Parafrasando, è come se l’azienda produttrice della vostra auto decidesse che, trascorsi un tot di anni, il motore debba artificiosamente depotenziarsi (peraltro operazione del tutto possibile attraverso la riprogrammazione delle centraline, ormai sempre più tecnologicamente avanzate): comprereste mai un’auto così?
Come difendersi
Chiaramente la prima difesa deve essere quella attuata dalle istituzioni, come l’Antitrust, che attraverso controlli e sanzioni scoraggia queste antipatiche pratiche commerciali. Come consumatori, abbiamo però anche altre strade:
- scegliere prodotti di aziende che adottano principi etici migliori o utilizzano strategie “open” per il proprio hardware e software (es. Fairpphone, costruttrice dell’omonimo smartphone);
- terminato il periodo di garanzia (altrimenti si invalida la possibilità di assistenza post-vendita), si può caricare sul proprio smartphone del firmware alternativo a quello ufficiale (XDA-Developers è un buon punto di partenza): è una operazione che richiede un minimo di background tecnico, pertanto fatela solo se avete familiarità con la tecnologia e siete disposti ad assumervi il rischio che ne consegue;
Quanto appena descritto vale ovviamente per tutti gli strumenti tecnologici in nostro possesso, ad iniziare dai PC: la scelta di soluzioni alternative a quelle ufficiali, se da un lato può causare qualche inconveniente, dall’altro libera dall’essere perennemente dipendenti dalle scelte commerciali della casa produttrice.
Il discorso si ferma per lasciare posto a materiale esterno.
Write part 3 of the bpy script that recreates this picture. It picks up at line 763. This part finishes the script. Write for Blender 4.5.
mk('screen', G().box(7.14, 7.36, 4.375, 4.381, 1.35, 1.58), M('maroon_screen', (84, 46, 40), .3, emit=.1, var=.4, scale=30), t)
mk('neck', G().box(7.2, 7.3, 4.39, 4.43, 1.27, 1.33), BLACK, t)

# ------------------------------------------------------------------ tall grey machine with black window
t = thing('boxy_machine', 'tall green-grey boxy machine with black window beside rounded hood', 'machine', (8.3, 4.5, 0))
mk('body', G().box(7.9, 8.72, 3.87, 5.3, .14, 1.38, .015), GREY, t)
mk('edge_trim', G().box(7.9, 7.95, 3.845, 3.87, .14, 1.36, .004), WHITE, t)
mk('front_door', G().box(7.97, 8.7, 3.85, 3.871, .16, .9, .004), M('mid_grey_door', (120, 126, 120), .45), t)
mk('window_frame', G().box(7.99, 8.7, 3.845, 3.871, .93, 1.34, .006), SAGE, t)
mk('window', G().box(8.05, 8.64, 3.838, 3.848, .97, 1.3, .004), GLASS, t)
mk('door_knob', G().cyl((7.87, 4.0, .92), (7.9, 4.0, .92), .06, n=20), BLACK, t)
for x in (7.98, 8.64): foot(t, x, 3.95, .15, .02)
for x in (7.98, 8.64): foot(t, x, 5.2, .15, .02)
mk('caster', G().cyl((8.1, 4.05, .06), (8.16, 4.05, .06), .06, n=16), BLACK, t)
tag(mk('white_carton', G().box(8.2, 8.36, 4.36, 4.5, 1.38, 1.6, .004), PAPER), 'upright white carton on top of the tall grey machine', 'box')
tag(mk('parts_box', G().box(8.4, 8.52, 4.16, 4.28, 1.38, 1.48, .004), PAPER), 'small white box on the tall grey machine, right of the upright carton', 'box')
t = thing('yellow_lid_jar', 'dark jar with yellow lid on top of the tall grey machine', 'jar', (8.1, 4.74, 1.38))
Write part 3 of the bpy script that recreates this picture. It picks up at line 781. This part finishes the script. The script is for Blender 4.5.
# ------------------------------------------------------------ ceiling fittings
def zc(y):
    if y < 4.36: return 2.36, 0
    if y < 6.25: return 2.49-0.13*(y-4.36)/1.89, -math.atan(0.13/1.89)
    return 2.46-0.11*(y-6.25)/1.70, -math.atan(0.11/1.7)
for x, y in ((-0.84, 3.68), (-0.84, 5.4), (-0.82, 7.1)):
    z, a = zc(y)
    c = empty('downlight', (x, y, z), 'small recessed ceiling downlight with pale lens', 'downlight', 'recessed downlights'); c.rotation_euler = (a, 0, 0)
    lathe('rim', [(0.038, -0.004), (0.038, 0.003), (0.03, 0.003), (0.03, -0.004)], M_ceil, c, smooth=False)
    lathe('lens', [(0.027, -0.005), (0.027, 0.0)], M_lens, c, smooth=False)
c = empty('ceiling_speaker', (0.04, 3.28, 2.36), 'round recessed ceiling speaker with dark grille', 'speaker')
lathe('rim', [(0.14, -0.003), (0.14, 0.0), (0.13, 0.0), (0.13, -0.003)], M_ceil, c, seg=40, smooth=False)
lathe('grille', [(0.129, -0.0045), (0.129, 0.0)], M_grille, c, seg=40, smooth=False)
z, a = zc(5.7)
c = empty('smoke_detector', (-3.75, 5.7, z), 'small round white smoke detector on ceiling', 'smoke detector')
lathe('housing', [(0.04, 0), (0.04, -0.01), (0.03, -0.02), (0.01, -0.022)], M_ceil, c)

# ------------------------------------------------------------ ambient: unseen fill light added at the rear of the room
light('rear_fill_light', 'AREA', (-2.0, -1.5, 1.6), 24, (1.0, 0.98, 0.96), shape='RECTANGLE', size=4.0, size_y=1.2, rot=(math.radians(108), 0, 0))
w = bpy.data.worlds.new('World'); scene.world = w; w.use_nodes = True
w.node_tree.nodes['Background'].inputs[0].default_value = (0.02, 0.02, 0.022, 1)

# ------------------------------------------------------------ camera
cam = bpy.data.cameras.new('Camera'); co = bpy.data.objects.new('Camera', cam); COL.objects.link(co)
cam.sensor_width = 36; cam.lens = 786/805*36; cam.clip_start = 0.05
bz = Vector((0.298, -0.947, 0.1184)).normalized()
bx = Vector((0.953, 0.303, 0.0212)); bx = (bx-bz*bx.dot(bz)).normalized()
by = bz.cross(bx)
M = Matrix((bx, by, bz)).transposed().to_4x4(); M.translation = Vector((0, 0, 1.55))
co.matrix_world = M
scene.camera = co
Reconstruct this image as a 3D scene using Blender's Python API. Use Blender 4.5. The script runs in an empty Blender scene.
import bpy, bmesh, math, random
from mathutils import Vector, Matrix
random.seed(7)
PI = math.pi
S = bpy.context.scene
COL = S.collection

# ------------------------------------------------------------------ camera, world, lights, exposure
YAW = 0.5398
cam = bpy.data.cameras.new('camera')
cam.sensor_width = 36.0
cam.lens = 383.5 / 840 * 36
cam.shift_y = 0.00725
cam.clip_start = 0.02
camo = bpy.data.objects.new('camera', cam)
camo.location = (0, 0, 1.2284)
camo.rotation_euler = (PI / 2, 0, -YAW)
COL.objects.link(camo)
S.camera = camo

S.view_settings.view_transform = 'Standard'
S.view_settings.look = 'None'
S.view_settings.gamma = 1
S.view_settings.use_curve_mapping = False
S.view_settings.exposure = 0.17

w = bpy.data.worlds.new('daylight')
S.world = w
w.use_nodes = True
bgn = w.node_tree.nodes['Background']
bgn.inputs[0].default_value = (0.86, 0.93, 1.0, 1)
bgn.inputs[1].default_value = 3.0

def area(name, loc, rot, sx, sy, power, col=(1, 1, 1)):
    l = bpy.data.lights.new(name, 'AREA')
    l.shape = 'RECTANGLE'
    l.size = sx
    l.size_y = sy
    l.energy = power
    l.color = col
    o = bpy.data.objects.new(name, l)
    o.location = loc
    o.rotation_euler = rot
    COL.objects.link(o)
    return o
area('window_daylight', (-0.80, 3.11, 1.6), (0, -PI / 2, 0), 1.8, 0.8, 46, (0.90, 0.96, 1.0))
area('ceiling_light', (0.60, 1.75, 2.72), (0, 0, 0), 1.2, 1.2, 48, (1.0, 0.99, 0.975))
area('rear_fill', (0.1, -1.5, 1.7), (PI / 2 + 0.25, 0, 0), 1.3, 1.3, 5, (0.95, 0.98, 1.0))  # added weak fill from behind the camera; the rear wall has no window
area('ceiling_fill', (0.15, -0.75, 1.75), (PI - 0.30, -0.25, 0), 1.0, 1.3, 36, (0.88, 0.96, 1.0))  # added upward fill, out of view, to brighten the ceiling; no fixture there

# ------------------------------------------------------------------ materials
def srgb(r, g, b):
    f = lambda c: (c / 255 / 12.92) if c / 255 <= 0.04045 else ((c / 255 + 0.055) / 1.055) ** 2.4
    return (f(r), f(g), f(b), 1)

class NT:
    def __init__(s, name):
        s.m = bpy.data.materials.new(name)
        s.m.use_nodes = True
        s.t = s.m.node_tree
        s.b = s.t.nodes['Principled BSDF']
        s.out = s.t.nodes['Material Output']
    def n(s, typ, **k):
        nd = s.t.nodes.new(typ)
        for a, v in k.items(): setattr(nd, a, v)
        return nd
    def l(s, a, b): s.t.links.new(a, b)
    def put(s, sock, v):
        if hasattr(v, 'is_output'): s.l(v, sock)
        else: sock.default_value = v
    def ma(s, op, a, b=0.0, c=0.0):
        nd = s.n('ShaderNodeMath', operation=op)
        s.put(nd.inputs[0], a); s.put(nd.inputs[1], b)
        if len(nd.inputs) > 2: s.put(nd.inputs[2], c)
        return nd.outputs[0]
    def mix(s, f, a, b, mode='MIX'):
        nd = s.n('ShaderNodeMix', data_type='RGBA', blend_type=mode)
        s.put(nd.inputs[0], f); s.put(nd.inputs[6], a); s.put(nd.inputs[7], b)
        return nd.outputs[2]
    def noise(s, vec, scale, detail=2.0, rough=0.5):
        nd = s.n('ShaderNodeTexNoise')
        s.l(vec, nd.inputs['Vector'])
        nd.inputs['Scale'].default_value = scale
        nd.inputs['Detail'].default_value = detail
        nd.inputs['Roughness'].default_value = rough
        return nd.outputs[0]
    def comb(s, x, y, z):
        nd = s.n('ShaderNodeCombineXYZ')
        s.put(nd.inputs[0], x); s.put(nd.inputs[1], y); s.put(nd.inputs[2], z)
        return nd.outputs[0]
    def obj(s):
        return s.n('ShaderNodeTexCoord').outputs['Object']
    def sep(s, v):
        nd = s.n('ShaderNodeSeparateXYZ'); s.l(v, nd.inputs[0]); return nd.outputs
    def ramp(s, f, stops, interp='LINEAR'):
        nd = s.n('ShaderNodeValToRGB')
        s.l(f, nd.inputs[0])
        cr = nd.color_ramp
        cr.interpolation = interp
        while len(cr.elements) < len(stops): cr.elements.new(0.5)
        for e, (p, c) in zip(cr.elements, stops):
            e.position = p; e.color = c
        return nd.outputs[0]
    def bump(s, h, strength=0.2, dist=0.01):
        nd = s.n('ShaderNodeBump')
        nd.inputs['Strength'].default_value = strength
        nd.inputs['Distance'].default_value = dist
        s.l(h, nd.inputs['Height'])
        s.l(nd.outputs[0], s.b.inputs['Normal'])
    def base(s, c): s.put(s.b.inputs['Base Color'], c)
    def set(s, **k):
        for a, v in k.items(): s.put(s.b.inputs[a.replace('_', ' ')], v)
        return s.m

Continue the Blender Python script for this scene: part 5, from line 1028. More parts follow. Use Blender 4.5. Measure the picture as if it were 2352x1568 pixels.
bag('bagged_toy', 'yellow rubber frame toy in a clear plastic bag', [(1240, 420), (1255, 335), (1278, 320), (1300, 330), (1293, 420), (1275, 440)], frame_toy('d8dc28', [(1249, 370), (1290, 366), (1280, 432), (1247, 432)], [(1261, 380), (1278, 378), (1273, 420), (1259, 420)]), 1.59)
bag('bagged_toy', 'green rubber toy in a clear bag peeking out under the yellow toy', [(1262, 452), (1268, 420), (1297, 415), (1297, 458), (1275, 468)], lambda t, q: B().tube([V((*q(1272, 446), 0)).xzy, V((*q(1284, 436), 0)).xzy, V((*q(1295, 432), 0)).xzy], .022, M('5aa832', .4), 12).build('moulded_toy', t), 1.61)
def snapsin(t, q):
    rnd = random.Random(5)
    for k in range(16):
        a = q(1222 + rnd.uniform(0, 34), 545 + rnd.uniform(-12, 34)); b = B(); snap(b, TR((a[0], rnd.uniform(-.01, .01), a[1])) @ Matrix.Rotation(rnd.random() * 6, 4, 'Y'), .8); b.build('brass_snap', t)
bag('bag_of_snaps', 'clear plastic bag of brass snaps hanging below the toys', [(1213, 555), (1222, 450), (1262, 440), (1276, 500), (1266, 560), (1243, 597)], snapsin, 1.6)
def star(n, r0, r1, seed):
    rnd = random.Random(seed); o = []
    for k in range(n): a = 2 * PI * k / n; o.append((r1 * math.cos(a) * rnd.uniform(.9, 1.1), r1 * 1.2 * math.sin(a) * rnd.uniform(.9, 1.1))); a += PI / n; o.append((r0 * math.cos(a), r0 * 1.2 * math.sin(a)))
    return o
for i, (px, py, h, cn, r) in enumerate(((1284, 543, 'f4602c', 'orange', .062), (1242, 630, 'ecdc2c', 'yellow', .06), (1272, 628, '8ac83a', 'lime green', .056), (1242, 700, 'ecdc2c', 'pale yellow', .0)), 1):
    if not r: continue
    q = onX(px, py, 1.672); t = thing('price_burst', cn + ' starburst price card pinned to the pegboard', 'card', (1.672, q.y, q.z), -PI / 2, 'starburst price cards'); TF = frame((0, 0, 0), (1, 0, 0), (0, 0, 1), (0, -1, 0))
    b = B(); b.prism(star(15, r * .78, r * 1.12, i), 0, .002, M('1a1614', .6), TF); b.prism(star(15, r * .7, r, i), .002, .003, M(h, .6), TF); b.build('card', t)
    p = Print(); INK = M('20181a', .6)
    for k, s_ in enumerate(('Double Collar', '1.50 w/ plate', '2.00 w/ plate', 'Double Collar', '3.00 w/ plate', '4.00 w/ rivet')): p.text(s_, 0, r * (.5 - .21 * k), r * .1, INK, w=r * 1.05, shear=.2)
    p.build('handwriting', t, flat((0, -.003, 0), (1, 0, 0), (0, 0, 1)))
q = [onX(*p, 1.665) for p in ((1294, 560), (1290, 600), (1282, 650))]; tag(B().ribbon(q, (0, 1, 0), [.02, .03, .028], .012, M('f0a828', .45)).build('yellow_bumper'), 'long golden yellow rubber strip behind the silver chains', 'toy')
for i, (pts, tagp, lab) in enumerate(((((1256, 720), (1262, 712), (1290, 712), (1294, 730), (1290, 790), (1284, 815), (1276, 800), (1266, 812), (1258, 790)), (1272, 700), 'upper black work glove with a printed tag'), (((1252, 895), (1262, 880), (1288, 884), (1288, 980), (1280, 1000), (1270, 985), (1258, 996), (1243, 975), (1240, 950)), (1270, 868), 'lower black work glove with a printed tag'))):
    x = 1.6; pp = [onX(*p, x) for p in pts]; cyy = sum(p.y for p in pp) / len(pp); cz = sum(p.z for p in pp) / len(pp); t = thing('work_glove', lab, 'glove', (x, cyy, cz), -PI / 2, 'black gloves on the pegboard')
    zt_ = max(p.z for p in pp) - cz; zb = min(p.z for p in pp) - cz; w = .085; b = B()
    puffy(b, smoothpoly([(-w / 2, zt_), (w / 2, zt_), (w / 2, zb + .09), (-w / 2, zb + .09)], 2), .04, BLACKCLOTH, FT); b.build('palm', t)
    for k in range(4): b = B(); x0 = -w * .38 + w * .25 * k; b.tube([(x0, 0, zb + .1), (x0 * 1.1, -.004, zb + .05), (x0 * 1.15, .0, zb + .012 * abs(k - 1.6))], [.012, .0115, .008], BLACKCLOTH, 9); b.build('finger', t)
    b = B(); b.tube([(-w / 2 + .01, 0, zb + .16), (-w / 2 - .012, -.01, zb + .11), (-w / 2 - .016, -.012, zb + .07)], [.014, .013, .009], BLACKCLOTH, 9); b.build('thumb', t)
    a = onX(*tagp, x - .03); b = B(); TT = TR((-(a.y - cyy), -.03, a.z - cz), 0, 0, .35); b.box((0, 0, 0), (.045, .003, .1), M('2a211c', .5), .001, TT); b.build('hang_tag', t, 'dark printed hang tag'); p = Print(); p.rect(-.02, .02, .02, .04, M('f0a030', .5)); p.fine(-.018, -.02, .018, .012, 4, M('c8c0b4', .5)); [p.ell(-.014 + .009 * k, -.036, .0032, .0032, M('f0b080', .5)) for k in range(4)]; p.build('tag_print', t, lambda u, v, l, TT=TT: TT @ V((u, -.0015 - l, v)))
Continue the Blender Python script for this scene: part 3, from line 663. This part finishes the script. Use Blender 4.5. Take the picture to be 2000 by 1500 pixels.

P.S. Qualcuno potrebbe essere indotto a pensare che la soluzione migliore è quella di non fare aggiornamenti. Sappiate che non è la soluzione migliore né, di fatto, una soluzione: gli aggiornamenti servono soprattutto alla correzione di bug e problemi. Al di là di pratiche commerciali scorrette, fare gli aggiornamenti al software è fortemente consigliato!